** START **

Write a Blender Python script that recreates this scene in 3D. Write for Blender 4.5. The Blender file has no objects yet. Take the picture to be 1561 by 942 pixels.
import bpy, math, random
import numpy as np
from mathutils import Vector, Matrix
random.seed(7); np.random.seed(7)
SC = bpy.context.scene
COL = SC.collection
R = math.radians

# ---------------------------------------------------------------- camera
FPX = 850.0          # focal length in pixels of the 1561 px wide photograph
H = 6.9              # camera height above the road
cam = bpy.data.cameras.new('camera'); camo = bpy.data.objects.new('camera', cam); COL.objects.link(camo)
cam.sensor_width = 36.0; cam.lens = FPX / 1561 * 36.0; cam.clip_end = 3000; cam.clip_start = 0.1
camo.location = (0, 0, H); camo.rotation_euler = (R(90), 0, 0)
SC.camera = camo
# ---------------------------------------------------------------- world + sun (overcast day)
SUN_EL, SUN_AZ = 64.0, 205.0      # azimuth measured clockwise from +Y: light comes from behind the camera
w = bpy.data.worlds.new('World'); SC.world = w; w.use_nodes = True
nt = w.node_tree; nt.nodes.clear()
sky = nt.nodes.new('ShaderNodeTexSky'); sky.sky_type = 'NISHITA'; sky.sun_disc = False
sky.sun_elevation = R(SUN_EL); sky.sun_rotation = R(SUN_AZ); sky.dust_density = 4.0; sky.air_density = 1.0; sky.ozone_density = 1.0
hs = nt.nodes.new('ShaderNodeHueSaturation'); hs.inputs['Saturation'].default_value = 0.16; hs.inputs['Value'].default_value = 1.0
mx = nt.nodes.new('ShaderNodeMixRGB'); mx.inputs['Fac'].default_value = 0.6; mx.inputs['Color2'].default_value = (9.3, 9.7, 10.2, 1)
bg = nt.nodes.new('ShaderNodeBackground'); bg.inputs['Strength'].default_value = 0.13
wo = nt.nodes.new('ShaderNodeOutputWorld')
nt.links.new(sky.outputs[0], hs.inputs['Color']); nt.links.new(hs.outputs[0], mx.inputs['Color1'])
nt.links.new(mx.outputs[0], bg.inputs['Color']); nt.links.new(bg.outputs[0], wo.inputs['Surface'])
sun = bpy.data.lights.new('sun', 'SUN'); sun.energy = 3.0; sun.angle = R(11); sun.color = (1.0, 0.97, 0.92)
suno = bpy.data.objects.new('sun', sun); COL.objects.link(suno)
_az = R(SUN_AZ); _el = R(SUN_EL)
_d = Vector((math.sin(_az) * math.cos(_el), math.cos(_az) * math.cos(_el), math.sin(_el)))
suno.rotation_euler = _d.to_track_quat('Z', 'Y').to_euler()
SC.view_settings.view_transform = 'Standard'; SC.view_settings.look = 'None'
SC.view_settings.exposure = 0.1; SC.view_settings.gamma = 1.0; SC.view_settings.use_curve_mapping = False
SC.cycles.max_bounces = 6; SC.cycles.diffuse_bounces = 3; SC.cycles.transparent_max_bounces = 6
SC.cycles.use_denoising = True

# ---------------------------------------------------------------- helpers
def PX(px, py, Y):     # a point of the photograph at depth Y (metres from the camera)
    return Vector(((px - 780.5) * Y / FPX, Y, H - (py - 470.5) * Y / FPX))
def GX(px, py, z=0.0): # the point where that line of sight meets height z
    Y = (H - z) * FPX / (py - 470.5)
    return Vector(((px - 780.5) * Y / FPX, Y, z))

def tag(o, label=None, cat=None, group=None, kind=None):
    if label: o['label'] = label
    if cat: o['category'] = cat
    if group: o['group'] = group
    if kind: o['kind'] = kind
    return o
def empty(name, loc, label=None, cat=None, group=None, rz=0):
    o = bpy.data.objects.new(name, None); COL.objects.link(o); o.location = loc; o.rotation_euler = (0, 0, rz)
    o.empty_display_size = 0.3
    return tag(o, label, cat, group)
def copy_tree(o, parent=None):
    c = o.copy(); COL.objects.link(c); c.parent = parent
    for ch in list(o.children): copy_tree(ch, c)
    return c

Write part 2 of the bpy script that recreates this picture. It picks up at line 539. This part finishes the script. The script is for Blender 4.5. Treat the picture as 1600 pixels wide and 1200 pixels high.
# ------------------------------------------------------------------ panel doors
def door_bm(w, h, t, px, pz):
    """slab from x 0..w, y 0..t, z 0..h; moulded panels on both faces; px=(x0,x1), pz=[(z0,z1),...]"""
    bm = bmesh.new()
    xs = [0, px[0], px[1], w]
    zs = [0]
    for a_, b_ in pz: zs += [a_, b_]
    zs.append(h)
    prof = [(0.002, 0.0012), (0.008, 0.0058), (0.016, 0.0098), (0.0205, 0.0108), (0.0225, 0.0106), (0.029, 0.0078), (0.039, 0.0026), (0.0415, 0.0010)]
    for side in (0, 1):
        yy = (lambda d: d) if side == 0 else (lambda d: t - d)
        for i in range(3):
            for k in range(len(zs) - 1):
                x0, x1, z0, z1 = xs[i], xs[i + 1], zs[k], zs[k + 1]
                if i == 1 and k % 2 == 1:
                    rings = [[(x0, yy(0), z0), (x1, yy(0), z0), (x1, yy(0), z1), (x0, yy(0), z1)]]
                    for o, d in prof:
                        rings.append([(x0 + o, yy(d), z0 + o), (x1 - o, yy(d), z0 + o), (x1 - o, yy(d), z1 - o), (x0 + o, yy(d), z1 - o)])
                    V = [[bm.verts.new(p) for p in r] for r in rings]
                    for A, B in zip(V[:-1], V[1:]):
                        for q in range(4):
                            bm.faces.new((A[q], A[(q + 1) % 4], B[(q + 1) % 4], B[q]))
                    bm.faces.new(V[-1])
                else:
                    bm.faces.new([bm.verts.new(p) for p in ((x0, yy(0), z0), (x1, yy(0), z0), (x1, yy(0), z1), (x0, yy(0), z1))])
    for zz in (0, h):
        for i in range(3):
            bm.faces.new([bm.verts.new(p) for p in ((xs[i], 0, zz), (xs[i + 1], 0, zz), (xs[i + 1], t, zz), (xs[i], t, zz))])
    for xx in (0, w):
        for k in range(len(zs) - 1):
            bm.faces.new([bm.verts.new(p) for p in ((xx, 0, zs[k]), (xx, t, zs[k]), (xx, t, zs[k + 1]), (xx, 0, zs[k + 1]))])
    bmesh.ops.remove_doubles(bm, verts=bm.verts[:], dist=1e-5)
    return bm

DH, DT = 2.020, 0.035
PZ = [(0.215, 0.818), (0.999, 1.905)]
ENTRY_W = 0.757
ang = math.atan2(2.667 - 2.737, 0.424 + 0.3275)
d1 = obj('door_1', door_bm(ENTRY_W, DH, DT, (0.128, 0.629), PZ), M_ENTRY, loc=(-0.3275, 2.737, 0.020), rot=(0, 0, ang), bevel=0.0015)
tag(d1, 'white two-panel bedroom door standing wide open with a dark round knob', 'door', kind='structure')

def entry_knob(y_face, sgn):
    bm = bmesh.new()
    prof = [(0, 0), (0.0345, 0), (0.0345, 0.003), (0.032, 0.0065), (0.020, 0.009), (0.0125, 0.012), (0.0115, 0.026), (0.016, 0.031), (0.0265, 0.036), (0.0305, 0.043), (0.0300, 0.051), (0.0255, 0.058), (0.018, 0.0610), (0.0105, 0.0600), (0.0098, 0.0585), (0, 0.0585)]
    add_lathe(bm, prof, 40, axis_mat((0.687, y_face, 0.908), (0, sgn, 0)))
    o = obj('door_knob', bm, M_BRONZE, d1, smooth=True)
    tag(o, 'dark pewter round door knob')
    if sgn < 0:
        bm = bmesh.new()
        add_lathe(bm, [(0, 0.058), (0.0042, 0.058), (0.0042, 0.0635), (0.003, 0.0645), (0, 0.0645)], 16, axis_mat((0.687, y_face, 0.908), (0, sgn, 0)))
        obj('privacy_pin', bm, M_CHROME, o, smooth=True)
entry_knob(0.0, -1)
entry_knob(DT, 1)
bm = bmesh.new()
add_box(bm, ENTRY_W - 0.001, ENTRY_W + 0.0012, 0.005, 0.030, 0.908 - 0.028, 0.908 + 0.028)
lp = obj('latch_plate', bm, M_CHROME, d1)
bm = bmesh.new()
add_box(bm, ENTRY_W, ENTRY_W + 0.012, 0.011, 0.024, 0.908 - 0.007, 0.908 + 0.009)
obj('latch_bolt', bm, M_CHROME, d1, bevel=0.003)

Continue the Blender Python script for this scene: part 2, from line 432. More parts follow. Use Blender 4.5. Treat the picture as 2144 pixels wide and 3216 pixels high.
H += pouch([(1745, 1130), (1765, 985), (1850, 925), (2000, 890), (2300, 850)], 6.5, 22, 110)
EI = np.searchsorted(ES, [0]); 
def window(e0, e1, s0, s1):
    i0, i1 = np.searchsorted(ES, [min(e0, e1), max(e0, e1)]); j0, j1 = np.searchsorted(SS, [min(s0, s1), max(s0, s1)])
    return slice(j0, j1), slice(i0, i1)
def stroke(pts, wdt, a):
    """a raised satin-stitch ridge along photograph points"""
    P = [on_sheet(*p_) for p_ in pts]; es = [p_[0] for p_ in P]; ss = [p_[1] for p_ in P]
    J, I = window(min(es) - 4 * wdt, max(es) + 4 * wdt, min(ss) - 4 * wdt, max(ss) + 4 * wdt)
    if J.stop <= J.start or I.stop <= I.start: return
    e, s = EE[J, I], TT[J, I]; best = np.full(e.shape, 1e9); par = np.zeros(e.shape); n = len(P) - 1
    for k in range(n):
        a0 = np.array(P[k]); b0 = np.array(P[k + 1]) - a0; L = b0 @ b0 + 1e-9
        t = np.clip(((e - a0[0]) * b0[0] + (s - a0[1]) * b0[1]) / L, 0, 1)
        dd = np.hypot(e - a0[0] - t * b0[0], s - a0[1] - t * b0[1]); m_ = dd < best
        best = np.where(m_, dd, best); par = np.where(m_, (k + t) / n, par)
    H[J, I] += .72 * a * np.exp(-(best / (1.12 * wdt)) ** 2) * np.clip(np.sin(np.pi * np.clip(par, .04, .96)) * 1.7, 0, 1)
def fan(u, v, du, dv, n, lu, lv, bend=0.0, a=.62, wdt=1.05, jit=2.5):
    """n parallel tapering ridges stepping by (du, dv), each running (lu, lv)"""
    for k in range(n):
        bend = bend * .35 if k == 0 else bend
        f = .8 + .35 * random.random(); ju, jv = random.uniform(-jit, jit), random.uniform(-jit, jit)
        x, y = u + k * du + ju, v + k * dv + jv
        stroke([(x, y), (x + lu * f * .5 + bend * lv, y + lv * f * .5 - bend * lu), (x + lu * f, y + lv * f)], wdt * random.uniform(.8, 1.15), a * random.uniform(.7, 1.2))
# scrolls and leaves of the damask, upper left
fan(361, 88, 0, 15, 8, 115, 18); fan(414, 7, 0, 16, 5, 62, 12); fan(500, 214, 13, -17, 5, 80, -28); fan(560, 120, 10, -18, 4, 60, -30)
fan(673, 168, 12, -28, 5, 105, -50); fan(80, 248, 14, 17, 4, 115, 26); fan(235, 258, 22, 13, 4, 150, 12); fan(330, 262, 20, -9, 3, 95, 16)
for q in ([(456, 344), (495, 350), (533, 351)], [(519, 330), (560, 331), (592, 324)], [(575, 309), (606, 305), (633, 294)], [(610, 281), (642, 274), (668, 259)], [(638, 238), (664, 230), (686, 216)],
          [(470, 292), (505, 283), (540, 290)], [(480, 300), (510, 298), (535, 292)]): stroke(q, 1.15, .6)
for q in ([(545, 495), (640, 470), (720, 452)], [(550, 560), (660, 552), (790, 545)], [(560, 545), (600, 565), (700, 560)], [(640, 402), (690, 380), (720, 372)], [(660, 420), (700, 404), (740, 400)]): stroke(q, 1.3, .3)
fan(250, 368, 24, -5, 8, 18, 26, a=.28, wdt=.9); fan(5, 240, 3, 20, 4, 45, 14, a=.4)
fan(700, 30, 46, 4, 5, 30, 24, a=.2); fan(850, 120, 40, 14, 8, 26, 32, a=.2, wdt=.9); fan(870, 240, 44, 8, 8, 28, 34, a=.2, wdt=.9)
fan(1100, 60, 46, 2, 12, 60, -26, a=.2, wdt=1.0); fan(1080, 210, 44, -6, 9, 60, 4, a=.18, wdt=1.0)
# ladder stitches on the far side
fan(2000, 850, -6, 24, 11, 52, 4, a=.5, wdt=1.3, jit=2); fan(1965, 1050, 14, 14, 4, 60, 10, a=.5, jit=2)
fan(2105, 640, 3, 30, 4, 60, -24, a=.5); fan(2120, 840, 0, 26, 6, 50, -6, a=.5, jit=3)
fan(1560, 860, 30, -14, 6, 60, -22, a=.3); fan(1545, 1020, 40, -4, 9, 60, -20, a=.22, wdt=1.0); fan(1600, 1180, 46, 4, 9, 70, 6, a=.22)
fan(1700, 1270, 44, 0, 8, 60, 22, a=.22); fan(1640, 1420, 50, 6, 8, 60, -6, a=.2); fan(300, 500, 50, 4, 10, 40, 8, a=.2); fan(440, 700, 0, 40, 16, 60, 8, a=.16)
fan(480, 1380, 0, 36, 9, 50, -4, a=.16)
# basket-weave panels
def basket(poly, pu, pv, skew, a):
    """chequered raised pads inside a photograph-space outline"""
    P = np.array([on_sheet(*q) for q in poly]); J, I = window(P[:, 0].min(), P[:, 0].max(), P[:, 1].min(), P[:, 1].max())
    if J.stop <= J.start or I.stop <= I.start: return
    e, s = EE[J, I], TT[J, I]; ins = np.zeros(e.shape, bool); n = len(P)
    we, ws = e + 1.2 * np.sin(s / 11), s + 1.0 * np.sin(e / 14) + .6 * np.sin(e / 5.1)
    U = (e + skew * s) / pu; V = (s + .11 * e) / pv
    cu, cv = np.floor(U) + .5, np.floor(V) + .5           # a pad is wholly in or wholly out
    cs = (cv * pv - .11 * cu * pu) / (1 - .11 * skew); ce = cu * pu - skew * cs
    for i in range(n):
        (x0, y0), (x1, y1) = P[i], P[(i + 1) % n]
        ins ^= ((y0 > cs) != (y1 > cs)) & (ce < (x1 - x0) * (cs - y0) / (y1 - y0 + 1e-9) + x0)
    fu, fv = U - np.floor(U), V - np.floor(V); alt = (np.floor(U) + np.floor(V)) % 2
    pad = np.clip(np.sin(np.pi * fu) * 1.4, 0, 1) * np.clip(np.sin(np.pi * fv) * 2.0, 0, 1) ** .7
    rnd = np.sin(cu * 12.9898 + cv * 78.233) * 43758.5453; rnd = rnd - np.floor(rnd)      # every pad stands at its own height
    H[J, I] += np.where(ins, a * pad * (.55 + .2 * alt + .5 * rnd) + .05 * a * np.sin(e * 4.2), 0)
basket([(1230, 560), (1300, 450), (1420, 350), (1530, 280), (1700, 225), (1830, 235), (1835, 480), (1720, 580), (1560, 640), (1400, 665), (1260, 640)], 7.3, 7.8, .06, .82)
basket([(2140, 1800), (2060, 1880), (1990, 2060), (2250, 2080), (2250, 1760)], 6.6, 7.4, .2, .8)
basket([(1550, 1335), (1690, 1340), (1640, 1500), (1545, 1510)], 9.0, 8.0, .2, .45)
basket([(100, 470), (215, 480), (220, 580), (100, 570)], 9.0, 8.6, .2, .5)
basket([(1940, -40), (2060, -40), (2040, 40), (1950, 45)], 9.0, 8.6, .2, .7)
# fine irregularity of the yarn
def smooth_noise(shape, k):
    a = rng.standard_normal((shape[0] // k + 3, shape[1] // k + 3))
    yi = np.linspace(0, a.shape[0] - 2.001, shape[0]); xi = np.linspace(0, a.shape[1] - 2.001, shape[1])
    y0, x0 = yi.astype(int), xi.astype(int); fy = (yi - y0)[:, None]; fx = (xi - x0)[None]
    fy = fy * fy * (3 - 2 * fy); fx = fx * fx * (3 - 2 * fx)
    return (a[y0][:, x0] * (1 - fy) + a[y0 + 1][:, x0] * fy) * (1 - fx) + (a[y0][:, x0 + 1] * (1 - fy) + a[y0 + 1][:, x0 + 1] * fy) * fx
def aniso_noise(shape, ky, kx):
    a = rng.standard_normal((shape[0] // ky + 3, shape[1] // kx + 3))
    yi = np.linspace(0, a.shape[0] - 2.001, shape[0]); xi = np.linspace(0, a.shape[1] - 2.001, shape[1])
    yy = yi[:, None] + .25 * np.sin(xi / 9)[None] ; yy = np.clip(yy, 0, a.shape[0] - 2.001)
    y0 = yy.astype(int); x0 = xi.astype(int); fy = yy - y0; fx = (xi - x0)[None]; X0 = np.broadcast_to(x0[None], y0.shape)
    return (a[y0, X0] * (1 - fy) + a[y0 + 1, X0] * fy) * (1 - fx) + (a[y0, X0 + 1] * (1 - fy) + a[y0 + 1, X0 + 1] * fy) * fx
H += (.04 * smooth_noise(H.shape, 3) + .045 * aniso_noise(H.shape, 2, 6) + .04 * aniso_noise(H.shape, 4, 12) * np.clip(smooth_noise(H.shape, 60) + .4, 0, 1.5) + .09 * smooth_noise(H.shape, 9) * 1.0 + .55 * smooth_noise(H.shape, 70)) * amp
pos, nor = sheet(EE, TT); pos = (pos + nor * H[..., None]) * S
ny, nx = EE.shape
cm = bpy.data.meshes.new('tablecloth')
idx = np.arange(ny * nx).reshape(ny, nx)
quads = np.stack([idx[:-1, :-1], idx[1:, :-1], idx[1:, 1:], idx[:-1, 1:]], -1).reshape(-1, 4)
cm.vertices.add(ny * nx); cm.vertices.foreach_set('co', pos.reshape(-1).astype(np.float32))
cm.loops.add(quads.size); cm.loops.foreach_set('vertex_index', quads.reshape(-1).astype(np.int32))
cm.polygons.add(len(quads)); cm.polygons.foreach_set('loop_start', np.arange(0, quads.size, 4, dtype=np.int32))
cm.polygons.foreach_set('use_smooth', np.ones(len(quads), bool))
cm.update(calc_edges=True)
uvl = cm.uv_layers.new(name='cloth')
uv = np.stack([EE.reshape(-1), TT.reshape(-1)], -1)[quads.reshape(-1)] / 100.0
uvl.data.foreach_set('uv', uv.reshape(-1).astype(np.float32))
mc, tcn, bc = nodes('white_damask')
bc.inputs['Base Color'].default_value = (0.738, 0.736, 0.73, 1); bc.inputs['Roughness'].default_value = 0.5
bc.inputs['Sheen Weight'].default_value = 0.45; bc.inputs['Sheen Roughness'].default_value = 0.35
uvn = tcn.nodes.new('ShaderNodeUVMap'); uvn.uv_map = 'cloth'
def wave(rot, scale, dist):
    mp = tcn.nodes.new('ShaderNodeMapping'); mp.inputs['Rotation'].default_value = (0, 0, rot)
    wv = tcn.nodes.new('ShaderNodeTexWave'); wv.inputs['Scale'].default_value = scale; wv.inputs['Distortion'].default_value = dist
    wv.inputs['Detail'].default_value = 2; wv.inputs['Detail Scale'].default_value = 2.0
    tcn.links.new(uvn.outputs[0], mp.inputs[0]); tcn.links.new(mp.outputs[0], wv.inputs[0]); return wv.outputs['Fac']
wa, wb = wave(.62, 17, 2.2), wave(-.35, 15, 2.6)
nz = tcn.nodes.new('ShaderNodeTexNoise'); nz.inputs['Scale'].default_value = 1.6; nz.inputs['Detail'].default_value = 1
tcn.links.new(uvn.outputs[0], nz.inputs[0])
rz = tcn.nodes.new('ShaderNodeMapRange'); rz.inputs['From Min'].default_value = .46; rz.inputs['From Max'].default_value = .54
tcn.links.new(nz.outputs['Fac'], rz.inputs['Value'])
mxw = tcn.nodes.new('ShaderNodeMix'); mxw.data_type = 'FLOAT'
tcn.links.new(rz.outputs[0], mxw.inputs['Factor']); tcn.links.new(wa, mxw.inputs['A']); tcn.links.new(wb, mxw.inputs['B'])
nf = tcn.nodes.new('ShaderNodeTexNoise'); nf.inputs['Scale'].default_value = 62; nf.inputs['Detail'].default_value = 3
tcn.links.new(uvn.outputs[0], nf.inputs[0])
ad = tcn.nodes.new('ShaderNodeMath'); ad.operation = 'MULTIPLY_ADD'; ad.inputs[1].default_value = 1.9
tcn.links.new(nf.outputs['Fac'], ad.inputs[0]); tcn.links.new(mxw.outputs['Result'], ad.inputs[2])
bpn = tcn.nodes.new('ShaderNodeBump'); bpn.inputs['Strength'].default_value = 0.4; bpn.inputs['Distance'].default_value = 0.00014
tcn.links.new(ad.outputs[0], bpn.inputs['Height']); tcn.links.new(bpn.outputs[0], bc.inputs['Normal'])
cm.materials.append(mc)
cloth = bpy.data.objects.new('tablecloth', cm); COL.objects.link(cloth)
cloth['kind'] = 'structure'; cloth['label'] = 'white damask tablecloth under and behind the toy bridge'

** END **

Up to and including the line with "R = math.radians", print every line of the records from the start.

Write a Blender Python script that recreates this scene in 3D. Write for Blender 4.5. The Blender file has no objects yet. Take the picture to be 1561 by 942 pixels.
import bpy, math, random
import numpy as np
from mathutils import Vector, Matrix
random.seed(7); np.random.seed(7)
SC = bpy.context.scene
COL = SC.collection
R = math.radians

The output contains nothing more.